From: Mario Limonciello
Date: Fri Dec 05 2025 - 00:31:06 EST
On 12/4/2025 9:10 PM, Matthew Ruffell wrote:
Sorry accidentally sent the message.
The nvme was still in state 0 / PCI_D0:
[ 109.801025] mruffell: vendor: 1d0f, device: 61, state: 0
[ 109.819542] nvme 0000:90:00.0: mruffell: Current PCI device.
/sys/bus/pci/devices$ ll
lrwxrwxrwx 1 root root 0 Dec 4 23:24 0000:90:00.0@ ->
../../../devices/pci0000:7a/0000:7a:02.0/0000:8d:00.0/0000:8e:01.0/0000:90:00.0
All of these devices are also state 0. Interesting.
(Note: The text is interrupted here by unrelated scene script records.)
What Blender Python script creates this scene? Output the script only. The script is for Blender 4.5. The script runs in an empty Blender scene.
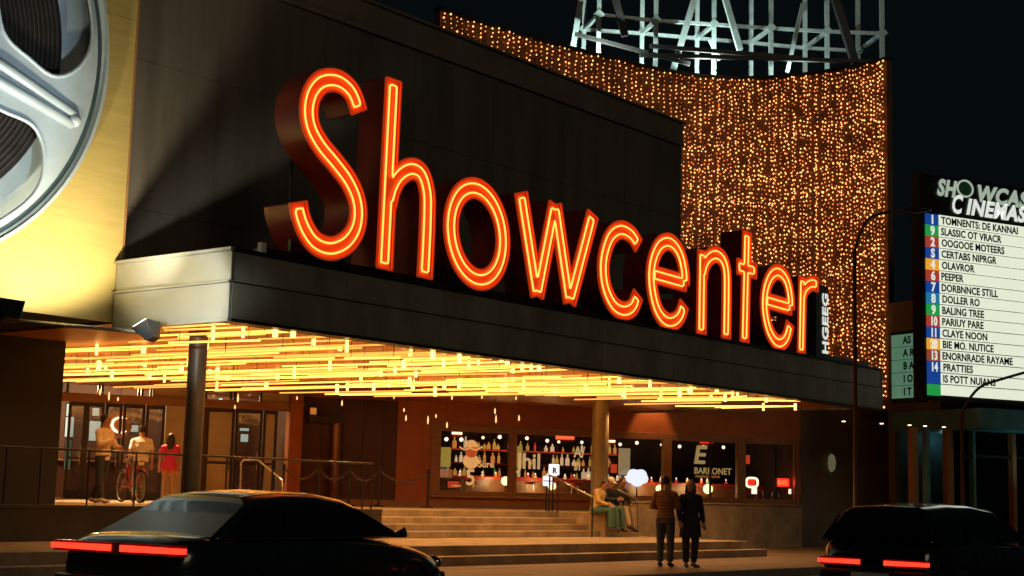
import bpy, bmesh, math, random
import numpy as np
from mathutils import Vector, Matrix
random.seed(7)
R = math.radians
C = bpy.context.scene.collection
sc = bpy.context.scene
IW, IH, FL = 1024, 576, 1490.0
PITCH, ROLL = R(7.9), R(1.5)
CAM = Vector((0, 0, 1.45))

# ---------------------------------------------------------------- camera frame
Fw = Vector((0, math.cos(PITCH), math.sin(PITCH)))
R0 = Vector((1, 0, 0)); U0 = Vector((0, -math.sin(PITCH), math.cos(PITCH)))
Rv = R0 * math.cos(ROLL) + U0 * math.sin(ROLL)
Uv = -R0 * math.sin(ROLL) + U0 * math.cos(ROLL)
def ray(u, v): return Fw + Rv * ((u - 512) / FL) - Uv * ((v - 288) / FL)
def at_z(u, v, z):
    r = ray(u, v); return CAM + r * ((z - CAM.z) / r.z)
def at_y(u, v, y):
    r = ray(u, v); return CAM + r * (y / r.y)

class Frame:
    """a vertical building grid: a runs along it, b away from the street, z up"""
    def __init__(s, deg, ox=0.0, oy=0.0):
        a = R(deg); s.d = Vector((math.sin(a), math.cos(a), 0)); s.m = Vector((-math.cos(a), math.sin(a), 0))
        s.o = Vector((ox, oy, 0))
        s.yaw = math.atan2(s.d.y, s.d.x)
    def P(s, a, b, z): 
        q = s.o + s.d * a + s.m * b; return Vector((q.x, q.y, z))
    def hit(s, u, v, b):
        r = ray(u, v); t = (b - (CAM - s.o).dot(s.m)) / r.dot(s.m); q = CAM + r * t
        return (q - s.o).dot(s.d), q.z
    def ab(s, w): 
        q = w - s.o; return q.dot(s.d), q.dot(s.m)
F = Frame(39)

# ---------------------------------------------------------------- materials
MATS = {}
def mat(name, col, rough=.6, metal=0., var=.25, scale=3., bump=0., bscale=40., emit=None, es=1., coat=0., spec=None, stretch=None, bricks=None):
    if name in MATS: return MATS[name]
    m = bpy.data.materials.new(name); m.use_nodes = True; nt = m.node_tree; N = nt.nodes; L = nt.links
    b = N['Principled BSDF']
    b.inputs['Roughness'].default_value = rough; b.inputs['Metallic'].default_value = metal
    b.inputs['Coat Weight'].default_value = coat
    if spec is not None: b.inputs['Specular IOR Level'].default_value = spec
    tc = N.new('ShaderNodeTexCoord'); mp = N.new('ShaderNodeMapping'); L.new(tc.outputs['Object'], mp.inputs[0])
    if stretch: mp.inputs['Scale'].default_value = stretch
    n = N.new('ShaderNodeTexNoise'); n.inputs['Scale'].default_value = scale; n.inputs['Detail'].default_value = 6
    n.inputs['Roughness'].default_value = .65
    L.new(mp.outputs[0], n.inputs['Vector'])
    mr = N.new('ShaderNodeMapRange'); L.new(n.outputs[0], mr.inputs[0])
    mr.inputs[1].default_value = .3; mr.inputs[2].default_value = .7
    mr.inputs[3].default_value = 1 - var; mr.inputs[4].default_value = 1 + var
    mx = N.new('ShaderNodeMix'); mx.data_type = 'RGBA'; mx.blend_type = 'MULTIPLY'; mx.inputs[0].default_value = 1
    mx.inputs[6].default_value = (*col, 1); L.new(mr.outputs[0], mx.inputs[7]); L.new(mx.outputs[2], b.inputs['Base Color'])
    r2 = N.new('ShaderNodeMapRange'); L.new(n.outputs[0], r2.inputs[0])
    r2.inputs[3].default_value = max(.02, rough - .12 * (var > 0)); r2.inputs[4].default_value = min(1, rough + .12 * (var > 0)); L.new(r2.outputs[0], b.inputs['Roughness'])
    if bump:
        n2 = N.new('ShaderNodeTexNoise'); n2.inputs['Scale'].default_value = bscale; n2.inputs['Detail'].default_value = 4
        L.new(mp.outputs[0], n2.inputs['Vector'])
        bp = N.new('ShaderNodeBump'); bp.inputs['Strength'].default_value = bump; bp.inputs['Distance'].default_value = .02
        L.new(n2.outputs[0], bp.inputs['Height']); L.new(bp.outputs[0], b.inputs['Normal'])
    if emit:
        b.inputs['Emission Color'].default_value = (*emit, 1); b.inputs['Emission Strength'].default_value = es
    MATS[name] = m; return m
def glow(name, col, es, base=None, var=.15, scale=6.):
    return mat(name, base or col, .5, var=var, scale=scale, emit=col, es=es)
def glassmat(name, tint=(.02, .025, .025), alpha=.35):
    if name in MATS: return MATS[name]
    m = bpy.data.materials.new(name); m.use_nodes = True; nt = m.node_tree; N = nt.nodes; L = nt.links
    out = N['Material Output']; N.remove(N['Principled BSDF'])
    t = N.new('ShaderNodeBsdfTransparent'); t.inputs[0].default_value = (*[1 - (1 - c) * alpha for c in tint], 1)
    g = N.new('ShaderNodeBsdfGlossy'); g.inputs['Roughness'].default_value = .03
    n = N.new('ShaderNodeTexNoise'); n.inputs['Scale'].default_value = 1.2
    bp = N.new('ShaderNodeBump'); bp.inputs['Strength'].default_value = .05; L.new(n.outputs[0], bp.inputs['Height']); L.new(bp.outputs[0], g.inputs['Normal'])
    fr = N.new('ShaderNodeFresnel'); fr.inputs[0].default_value = 1.5
    mx = N.new('ShaderNodeMixShader'); L.new(fr.outputs[0], mx.inputs[0]); L.new(t.outputs[0], mx.inputs[1]); L.new(g.outputs[0], mx.inputs[2])
    L.new(mx.outputs[0], out.inputs[0]); MATS[name] = m; return m

M = dict(
 asphalt=mat('asphalt', (.035,.035,.038), .55, var=.35, scale=2, bump=.5, bscale=120),
 paving=mat('paving', (.20,.13,.085), .6, var=.3, scale=1.3, bump=.3, bscale=60),
 conc=mat('concrete', (.36,.27,.165), .7, var=.42, scale=1.7, bump=.3, bscale=30),
 concd=mat('concrete_dark', (.16,.14,.11), .7, var=.3, scale=1.5, bump=.3, bscale=30),
 kerb=mat('kerbstone', (.22,.2,.18), .7, var=.25, scale=3, bump=.3),
 paint=mat('road_paint', (.6,.6,.55), .6, var=.3, scale=12),
 panel=mat('wall_panel', (.13,.112,.088), .55, var=.28, scale=1.2, bump=.08, bscale=8, stretch=(1.6,1.6,.22)),
 panel2=mat('wall_panel_b', (.18,.155,.12), .5, var=.22, scale=1.1, bump=.08, bscale=8),
 seam=mat('seam', (.012,.011,.01), .8, var=.1),
 dark=mat('dark_metal', (.02,.019,.018), .45, .3, var=.3, scale=5),
 blackp=mat('black_paint', (.012,.012,.012), .4, var=.2, scale=6),
 fascia=mat('fascia_metal', (.27,.26,.21), .38, .2, var=.3, scale=1.5, bump=.03, bscale=5, stretch=(1,1,.4)),
 alu=mat('brushed_aluminium', (.55,.56,.52), .36, .6, var=.10, scale=1),
 soffit=mat('soffit_gold', (.62,.23,.032), .4, .3, var=.3, scale=1.4),
 soffd=mat('soffit_dark', (.05,.035,.025), .6, var=.3, scale=1.4),
 col=mat('column_clad', (.24,.19,.11), .4, .3, var=.15, scale=1.5),
 orange=mat('orange_plaster', (.46,.135,.036), .65, var=.22, scale=1.1, bump=.12, bscale=25),
 maroon=mat('maroon_panel', (.085,.032,.018), .55, var=.25, scale=1.1, bump=.06),
 frame=mat('timber_frame', (.36,.17,.06), .5, var=.25, scale=4, stretch=(1,1,8)),
 frdark=mat('dark_frame', (.035,.028,.022), .4, .3, var=.2),
 beige=mat('beige_panel', (.62,.50,.27), .6, var=.15, scale=1.5),
 yellow=mat('yellow_cladding', (.62,.47,.155), .42, .25, var=.10, scale=1.2, bump=.05, bscale=3, stretch=(1,1,9)),
 reel=mat('reel_metal', (.40,.48,.52), .45, .15, var=.12, scale=1.6, bump=.03),
 reeldk=mat('reel_groove', (.06,.10,.12), .5, .4, var=.1),
 film=mat('wound_film', (.006,.005,.005), .5, var=.3, scale=2, bump=.1),
 can=mat('letter_can', (.30,.03,.02), .4, var=.25, scale=3),  # red glow on the letter sides is put into this base colour
 canred=mat('letter_face', (.75,.07,.012), .4, var=.12, scale=4, emit=(1,.07,.008), es=.34),  # neon glow on face and rim put into the material as emission
 neon=glow('neon_orange', (1,.37,.06), 2.5, var=.05),
 tube=glow('gold_tube', (1,.42,.065), 3.9, var=.1),
 tubedim=glow('gold_tube_dim', (1,.42,.07), 1.5, var=.15),
 rod=glow('gold_rod', (1,.55,.12), 4.4, var=.05),
 bulb=glow('string_bulb', (1,.38,.11), 3.0, var=.3, scale=1.5), bulb2=glow('string_bulb_weak', (1,.28,.06), 1.0),
 wire=mat('wire', (.02,.012,.008), .6),
 curved=mat('curved_wall', (.20,.10,.045), .6, var=.3, scale=.9, bump=.1),
 steel=mat('galvanised_steel', (.40,.45,.44), .42, .35, var=.2, scale=4),
 steeld=mat('dark_steel', (.05,.045,.045), .45, .4, var=.2, scale=4),
 white=mat('white_paint', (.75,.75,.72), .45, var=.08),
 lit=glow('backlit_board', (.93,1,.80), .78, var=.22, scale=.9),
 litg=glow('backlit_board_dim', (.26,.62,.40), .25, var=.35, scale=1.2),
 hdr=glow('header_letter', (.62,.78,.62), .5, var=.2, scale=3),
 hdrw=glow('header_letter_white', (.85,.9,.82), .8, var=.12, scale=3),
 ink=mat('letter_ink', (.035,.03,.02), .6, var=.3, scale=8),
 teal=mat('teal_panel', (.12,.30,.30), .45, .2, var=.2, scale=2),
 glass=glassmat('window_glass'),
 glassd=glassmat('dark_glass', (.05,.08,.09), .75),
 carglass=mat('car_glass', (.004,.005,.005), .2, var=.0, spec=.4),
 carA=mat('car_paint_green', (.012,.026,.022), .22, .25, var=.08, scale=2, coat=.8),
 carB=mat('car_paint_black', (.010,.009,.011), .2, .25, var=.08, scale=2, coat=.8),
 tyre=mat('tyre_rubber', (.015,.015,.015), .8, var=.2, bump=.2),
 rim=mat('rim_metal', (.45,.45,.45), .3, .9, var=.1),
 tail=glow('tail_light', (1,.035,.015), 2.4, var=.05),
 taild=mat('tail_lens', (.25,.01,.01), .2, var=.05),
 chrome=mat('chrome', (.6,.6,.58), .15, 1., var=.05),
 railm=mat('rail_black', (.03,.028,.028), .35, .5, var=.2),
 rails=mat('rail_steel', (.55,.52,.46), .28, .8, var=.1),
 skin=mat('skin', (.42,.22,.14), .5, var=.08, scale=8),
 hair=mat('hair_dark', (.015,.010,.008), .5, var=.3, scale=30, bump=.3),
 shoe=mat('shoe_dark', (.02,.018,.016), .5),
 eye=mat('eye', (.03,.02,.02), .3), lip=mat('lip', (.3,.1,.08), .5),
 interior=mat('bar_interior', (.035,.018,.014), .7, var=.4, scale=2),
 intfloor=mat('bar_floor', (.09,.05,.035), .4, var=.3),
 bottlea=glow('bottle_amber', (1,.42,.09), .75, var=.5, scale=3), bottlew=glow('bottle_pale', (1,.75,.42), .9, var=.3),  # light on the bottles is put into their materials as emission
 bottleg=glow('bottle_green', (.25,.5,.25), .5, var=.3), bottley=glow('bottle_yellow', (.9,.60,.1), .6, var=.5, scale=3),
 redg=glow('red_neon', (1,.045,.02), 1.7, var=.05), redp=mat('red_lacquer', (.4,.03,.02), .35, var=.15),
 redl=glow('red_shelf_light', (1,.10,.03), .9, var=.3),
 hotw=glow('hot_white', (1,.75,.5), 4, var=.05), whiteg=glow('white_blue', (.74,.84,1), 1.0, var=.1),
 globe=glow('warm_globe', (1,.66,.25), 7, var=.05),
)
def solid(name, col, rough=.75, **k): return mat(name, col, rough, var=k.pop('var', .25), scale=k.pop('scale', 9), bump=1.0, bscale=14, **k)

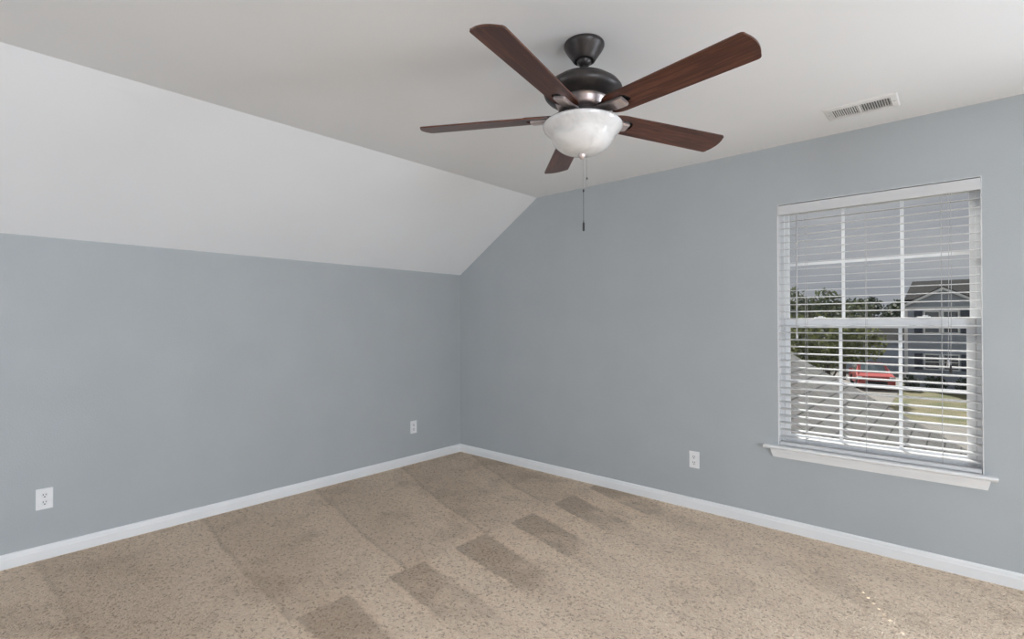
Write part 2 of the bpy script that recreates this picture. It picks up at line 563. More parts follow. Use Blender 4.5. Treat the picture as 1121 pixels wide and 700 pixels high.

I have a relatively ignorant question. Can you reproduce with kdump and
a crash too?
I don't actually know if you configure kdump and then crash the kernel
(say magic sys-rq key), does pci_device_shutdown() get called in order
to do the kexec? Or because the kernel is already in a crash state is
there just a jump into the crash kernel image location?
I did check this. I triggered a crash with magic sysrq, and
pci_device_shutdown()
was never called. It never printed out my debug messages from
pci_device_shutdown(), instead it just oopsed and booted straight to the crash
kernel.
Thanks,
Matthew
OK so to me we have two options that you proved both work.
1) Call pci_set_master() during startup.
2) Drop pci_clear_master() for the kexec case during shutdown.
I think we need comments from Bjorn here on which direction is safer generally speaking.